By Lucia Allen, News Correspondent
Sometimes you don’t have to come in first to feel like you’ve won.
Murphy-Goode Winery announced its pick for ‘A Really Goode Job’ on July 21, and it was not senior political science major Rocky Slaughter. However, as of July 28, he is still preparing to go work for Murphy-Goode at the lucrative rate of $5,000 a month.
Slaughter traveled to San Francisco at 5 a.m. to meet the other applicants July 17. They were all driven by limo to the Murphy-Goode winery and the first few days were spent with the contestants watching one other’s videos and giving speeches, exploring vineyards, tasting wines, having a wine blending contest, and playing lots of liar’s dice and other card games. The contestants stayed in the local luxury hotel Healdsburg.
‘There wasn’t too much competition going on when we were there. It was basically now they would pick whoever they thought was best for the role,’ Slaughter said.
‘ On the final day, July 21, they broke up for individual interviews with the director of the public relations department, head winemaker David Ready Jr., of the Kendall Jackson wine company, owned by wine entrepreneur and billionaire Jess Jackson and others.
‘I felt like I aced my interview because I went in with this metal box full of ideas. I spoke right away and until the end with idea after idea. I didn’t see anyone else with something like that,’ Slaughter said.
The group reacted well to many of Slaughter’s ideas, but a few days before they announced the winner they pulled him aside and told him they had created a special, separate position for him. It was at that point, Slaughter said, he knew he didn’t win.
‘In the very beginning, when I didn’t really understand [this new] position, and because I’d been fighting for [the dream] job for three months, I was a little disappointed,’ Slaughter said.
But after he understood the bigger picture-that they had created the position specifically for him, added extra money and told him they really wanted him to be a part of their family -Slaughter said he felt even happier over the new position over the winning one.
‘The first thing I got was like this 13 liter bottle of wine and they said, ‘Welcome to the family;’ I am absolutely, 100 percent happy,’ Slaughter said.
Slaughter will be named the ‘Czar of Crushia’ and he will be creating new social media campaigns, from commercials to vacation deals, for Kendall Jackson and other wineries, Slaughter said.

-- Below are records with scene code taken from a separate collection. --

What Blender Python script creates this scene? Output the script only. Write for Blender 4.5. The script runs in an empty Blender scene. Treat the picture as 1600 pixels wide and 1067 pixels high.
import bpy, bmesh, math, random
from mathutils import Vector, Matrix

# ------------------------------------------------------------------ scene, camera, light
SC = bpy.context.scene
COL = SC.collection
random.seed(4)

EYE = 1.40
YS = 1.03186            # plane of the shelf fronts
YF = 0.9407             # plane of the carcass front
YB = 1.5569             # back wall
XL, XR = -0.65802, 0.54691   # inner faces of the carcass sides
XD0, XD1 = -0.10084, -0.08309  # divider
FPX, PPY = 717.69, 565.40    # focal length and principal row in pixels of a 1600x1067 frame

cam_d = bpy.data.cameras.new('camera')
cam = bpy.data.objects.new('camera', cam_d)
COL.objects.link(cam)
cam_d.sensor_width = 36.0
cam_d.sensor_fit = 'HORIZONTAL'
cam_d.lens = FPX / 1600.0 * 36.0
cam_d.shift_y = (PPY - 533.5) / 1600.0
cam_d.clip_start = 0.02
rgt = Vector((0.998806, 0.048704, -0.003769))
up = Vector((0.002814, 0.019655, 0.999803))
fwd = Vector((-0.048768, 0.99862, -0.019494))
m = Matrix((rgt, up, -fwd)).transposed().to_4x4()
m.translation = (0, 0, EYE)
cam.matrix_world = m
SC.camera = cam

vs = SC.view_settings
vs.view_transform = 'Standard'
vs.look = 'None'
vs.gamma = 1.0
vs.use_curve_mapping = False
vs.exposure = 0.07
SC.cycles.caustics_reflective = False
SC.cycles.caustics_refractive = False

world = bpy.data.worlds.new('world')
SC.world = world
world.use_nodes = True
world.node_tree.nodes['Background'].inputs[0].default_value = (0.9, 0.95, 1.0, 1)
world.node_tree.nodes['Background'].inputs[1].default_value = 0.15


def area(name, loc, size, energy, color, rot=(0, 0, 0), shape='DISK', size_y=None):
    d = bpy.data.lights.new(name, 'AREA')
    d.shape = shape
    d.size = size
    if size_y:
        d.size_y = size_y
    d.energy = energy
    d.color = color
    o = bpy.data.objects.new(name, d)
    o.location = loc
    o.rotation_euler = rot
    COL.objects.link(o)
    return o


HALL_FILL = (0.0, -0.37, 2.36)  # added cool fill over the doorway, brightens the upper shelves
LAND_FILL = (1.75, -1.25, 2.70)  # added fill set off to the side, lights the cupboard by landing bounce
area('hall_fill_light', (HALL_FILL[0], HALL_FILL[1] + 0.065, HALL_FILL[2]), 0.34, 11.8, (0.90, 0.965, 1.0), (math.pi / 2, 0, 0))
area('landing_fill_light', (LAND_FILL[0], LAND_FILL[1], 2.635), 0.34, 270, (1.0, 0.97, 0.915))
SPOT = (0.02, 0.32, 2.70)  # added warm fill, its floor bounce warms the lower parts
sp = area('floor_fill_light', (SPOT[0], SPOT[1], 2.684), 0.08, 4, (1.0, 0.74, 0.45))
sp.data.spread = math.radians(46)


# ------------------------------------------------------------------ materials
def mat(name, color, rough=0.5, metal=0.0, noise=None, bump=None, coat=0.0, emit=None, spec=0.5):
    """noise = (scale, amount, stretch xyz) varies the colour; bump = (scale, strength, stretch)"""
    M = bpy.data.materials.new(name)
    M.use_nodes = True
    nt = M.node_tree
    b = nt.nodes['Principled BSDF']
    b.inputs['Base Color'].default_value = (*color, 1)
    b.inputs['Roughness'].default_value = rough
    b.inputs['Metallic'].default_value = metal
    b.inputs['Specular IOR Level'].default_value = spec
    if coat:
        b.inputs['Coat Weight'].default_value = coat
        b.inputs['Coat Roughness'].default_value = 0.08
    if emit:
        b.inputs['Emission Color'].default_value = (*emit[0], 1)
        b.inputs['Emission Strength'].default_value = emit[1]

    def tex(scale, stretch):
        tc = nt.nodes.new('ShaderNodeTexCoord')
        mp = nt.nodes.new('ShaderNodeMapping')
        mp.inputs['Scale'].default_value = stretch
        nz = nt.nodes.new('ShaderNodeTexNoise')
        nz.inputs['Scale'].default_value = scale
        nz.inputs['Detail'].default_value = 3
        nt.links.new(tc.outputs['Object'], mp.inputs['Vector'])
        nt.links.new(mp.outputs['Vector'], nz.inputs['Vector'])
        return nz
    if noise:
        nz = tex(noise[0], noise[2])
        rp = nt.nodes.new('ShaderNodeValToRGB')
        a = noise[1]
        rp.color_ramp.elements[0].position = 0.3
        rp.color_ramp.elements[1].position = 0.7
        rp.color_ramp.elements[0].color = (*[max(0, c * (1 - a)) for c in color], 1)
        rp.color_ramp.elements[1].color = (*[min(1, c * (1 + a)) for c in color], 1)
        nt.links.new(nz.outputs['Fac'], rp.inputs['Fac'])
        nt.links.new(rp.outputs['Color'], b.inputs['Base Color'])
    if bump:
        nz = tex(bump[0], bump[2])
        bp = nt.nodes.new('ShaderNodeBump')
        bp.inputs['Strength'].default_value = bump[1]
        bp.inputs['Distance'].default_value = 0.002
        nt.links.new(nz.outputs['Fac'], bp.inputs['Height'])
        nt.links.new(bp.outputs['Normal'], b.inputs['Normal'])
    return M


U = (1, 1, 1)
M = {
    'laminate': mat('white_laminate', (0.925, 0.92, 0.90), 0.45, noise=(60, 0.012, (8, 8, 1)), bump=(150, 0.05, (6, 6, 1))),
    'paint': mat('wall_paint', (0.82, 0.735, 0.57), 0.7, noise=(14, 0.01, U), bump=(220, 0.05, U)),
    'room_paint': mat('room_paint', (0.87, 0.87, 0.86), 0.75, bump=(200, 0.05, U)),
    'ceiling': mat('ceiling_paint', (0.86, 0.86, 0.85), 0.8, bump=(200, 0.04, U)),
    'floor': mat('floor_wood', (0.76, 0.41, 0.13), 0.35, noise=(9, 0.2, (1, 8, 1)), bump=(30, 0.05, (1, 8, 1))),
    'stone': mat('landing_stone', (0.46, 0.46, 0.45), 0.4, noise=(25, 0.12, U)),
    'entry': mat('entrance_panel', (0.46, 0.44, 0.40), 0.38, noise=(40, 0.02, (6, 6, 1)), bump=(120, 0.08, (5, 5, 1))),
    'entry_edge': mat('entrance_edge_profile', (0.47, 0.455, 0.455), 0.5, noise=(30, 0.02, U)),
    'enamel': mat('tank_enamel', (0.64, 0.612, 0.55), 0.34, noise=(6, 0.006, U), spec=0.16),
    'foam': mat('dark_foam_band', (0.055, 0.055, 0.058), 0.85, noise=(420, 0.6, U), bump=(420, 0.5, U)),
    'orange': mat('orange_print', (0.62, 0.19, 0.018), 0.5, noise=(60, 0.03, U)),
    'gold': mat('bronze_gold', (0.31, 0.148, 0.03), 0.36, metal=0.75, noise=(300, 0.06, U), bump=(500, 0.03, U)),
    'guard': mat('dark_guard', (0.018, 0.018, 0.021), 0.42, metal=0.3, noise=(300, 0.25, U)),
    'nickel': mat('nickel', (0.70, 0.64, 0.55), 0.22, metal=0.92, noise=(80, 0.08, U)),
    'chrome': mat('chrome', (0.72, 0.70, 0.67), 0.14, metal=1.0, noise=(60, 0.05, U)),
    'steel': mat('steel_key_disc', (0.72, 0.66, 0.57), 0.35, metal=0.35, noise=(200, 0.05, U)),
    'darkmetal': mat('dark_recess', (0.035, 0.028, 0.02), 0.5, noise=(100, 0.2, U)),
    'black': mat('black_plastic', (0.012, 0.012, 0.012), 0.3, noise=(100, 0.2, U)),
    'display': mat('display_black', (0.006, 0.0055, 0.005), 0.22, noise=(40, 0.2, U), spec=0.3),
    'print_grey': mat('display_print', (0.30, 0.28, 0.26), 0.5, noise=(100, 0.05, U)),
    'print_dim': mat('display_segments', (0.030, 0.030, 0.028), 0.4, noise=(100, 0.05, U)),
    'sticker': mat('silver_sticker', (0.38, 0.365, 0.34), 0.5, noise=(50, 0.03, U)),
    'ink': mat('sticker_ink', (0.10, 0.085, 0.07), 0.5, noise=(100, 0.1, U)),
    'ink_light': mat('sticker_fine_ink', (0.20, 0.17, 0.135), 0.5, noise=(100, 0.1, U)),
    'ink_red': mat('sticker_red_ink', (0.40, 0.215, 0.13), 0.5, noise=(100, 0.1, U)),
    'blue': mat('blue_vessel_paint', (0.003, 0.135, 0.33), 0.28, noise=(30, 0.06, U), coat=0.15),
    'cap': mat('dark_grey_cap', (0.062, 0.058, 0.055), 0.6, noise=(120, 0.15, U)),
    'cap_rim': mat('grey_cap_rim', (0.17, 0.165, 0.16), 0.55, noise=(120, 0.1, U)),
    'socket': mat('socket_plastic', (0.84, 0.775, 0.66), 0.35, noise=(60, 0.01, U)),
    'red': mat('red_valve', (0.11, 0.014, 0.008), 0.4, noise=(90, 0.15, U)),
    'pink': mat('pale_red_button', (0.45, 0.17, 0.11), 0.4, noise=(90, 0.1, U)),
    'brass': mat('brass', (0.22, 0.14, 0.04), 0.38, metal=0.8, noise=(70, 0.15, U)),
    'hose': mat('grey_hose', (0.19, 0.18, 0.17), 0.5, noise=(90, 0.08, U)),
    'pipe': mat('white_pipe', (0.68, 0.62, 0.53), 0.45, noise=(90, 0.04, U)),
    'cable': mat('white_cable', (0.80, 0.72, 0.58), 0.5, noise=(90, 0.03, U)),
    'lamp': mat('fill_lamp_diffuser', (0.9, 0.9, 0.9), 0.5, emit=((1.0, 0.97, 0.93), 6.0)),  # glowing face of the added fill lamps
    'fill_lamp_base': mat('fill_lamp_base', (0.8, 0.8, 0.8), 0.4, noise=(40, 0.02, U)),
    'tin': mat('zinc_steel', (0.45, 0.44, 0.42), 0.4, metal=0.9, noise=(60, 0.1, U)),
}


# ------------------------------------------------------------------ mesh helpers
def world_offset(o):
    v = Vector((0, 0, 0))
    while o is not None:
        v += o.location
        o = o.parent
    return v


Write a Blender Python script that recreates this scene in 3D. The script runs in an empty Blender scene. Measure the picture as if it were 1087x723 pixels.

Slaughter’s childhood friend, Katlyn Demallie, 20, who attends school back in Slaughter’s home state of California, said she is excited that he’ll be close again and is looking forward to being taught more about wine,
‘ ‘It just seemed like he put so much effort into it and was so gung-ho about it, it just seemed something good had to come out of it,’ Demallie said.
Friend and classmate Doug Lindner, a sophomore political science major, said he feels the wine company is lucky to have someone like Slaughter.
‘He is a true leader; an entrepreneur of the highest order. [This] sounded like the kind of thing nobody would get, but [Slaughter] would,’ Lindner said.
Slaughter’s leave date is tentatively set for somewhere around Aug. 10 and the length of the job is still being decided. He’ll be living in Sonoma wine country. Slaughter intends to return to Northeastern in fall of 2010.
‘It makes me feel great; [This job] gives me the ability to talk to the people I need to talk to and puts my ideas on a larger scale,’ Slaughter said.
Slaughter best friend from home, Mike Blankinship, 21, said this position being created especially for him is a testament to Slaughter’s innovation.
‘ ‘He’s certainly larger than life; he’s very, very intelligent, very dedicated, and I don’t think he’s ever thought anything was impossible his entire life,’ Blankinship said.